Oh yeah, it was hell. It was one of the toughest military schools in the country, Stark Military Institute in Montgomery, Alabama. In first grade, I won medals for drill, but by second grade, I couldn't stand it—yes, Sir, no Sir. My dad was a military man, in the Army Air Force, and was in charge of training for the glider forces. He was a very strict Right-Wing Southerner. My mother was very Liberal and from Indiana, so I had these two polarities to make judgments. My parents were married and divorced four times, so it was the ugliest domestic life you could imagine. My dad wasn't the kind of person you would go and talk to. If you went to my dad with a problem, you got your ass beat.
So, as the armchair psychologist, I deduce that you retreated into your own world, and that was a world of art.
It seems obvious I would have mental problems. Maybe there have to be mental problems there to be an artist. I'm highly organized and disciplined with art, and dedicated, self-punishing and a masochist about work. I spend so much time on a piece of work, it'll be like yeah, the feeling that if I'm dying, nobody else will be fighting for this thing. I stand this distance from people, so I never learned those social skills. For artists, it's not so much what you do, it's how you function and who you know in current society, and how you place yourself in trends and whatnot.
Sometimes those social skills can help work it, and sometimes a little audacity helps make a phenomenon.

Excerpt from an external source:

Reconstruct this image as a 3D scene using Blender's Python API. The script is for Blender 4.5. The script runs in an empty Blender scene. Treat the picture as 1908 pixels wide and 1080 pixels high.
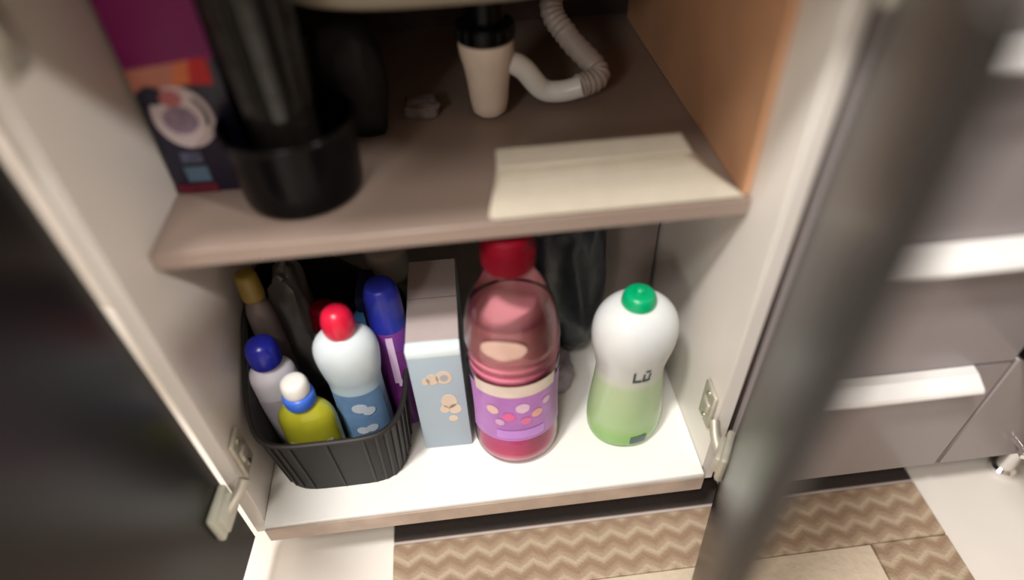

Jeff Koons married that porn star, and he had that picture as big as a wall of his penis going into her anus, a big oil painting, and that's what he started out with. That thing came up for auction about 15 years ago, and I was, like, how's that gonna go over? It's silent, things like that. It probably went at a marginal price when someone thought, “Well, he's going to be famous anyway.” So many of these people who buy this expensive art never show it. They put it in warehouses for investment. Don't start looking into the background of art and how it's made because a lot of artists get to a point when they don't even touch their work.
Salvador Dalí, for one?
He had all those paintings and he spent half the time at the Saint Regis Hotel, but had six people painting figures for him in Spain. In fact, prior to the Surrealists was the Dadaist movement in Switzerland, spearheaded by a writer named Christian Zora, who was hung up on the poetry of antisocialism; in other words, fuck this, fuck that, fuck art. The Surrealist movement started in 1924, a bunch of writers who were running around and just stole the whole thing. When Magritte joins them, here's a guy who can actually draw and paint. Then, along comes this Spaniard Salvador Dalí, and he can do some crazy shit. He joins immediately and they accept him with open arms, and after a few years, he blows them away with the Persistence of Memory.
But he's no Communist?
No, he's a Capitalist, he's a Fascist. But he sees this trend and just jumps on it, though after the World War, Surrealism is over. Dalí became a millionaire and had a big following through Peggy Guggenheim, who supported a bunch of Surrealists. So, anyway, maybe four or five people made it out of the whole thing, just like underground comics.
You hinted earlier—are you saying you wouldn't endorse someone's choice to become an artist?
If somebody's got talent, I would help in any way I could. Like Mr. Wash, I've been really helping him. But you don't want to just be leading someone down a bad path. Like Dalí, sometimes your stars line up. If Dalí would've come in earlier or later, he might be just another guy who could draw, and he'd end up being an illustrator. But he came at the right time, he was in Paris and saw the movement, so he skated with it.
We feel like we're in a good place, and you sure are, as well, especially with your upcoming show in Bellevue, Washington. What does it mean to you?
I feel like I'm still on a real successful trajectory. My art prices are stable, they're very stable, because I never went ape shit and made a bunch of lies and claimed things. I've always been very careful not try to be a big shot. I write introductions for people—it hurts to be turned down for an introduction. I guess I wish I could get that big flower position where I could get seduced by it. But I know the reality. I know my position is kind of like an arcane character... a notable arcane character.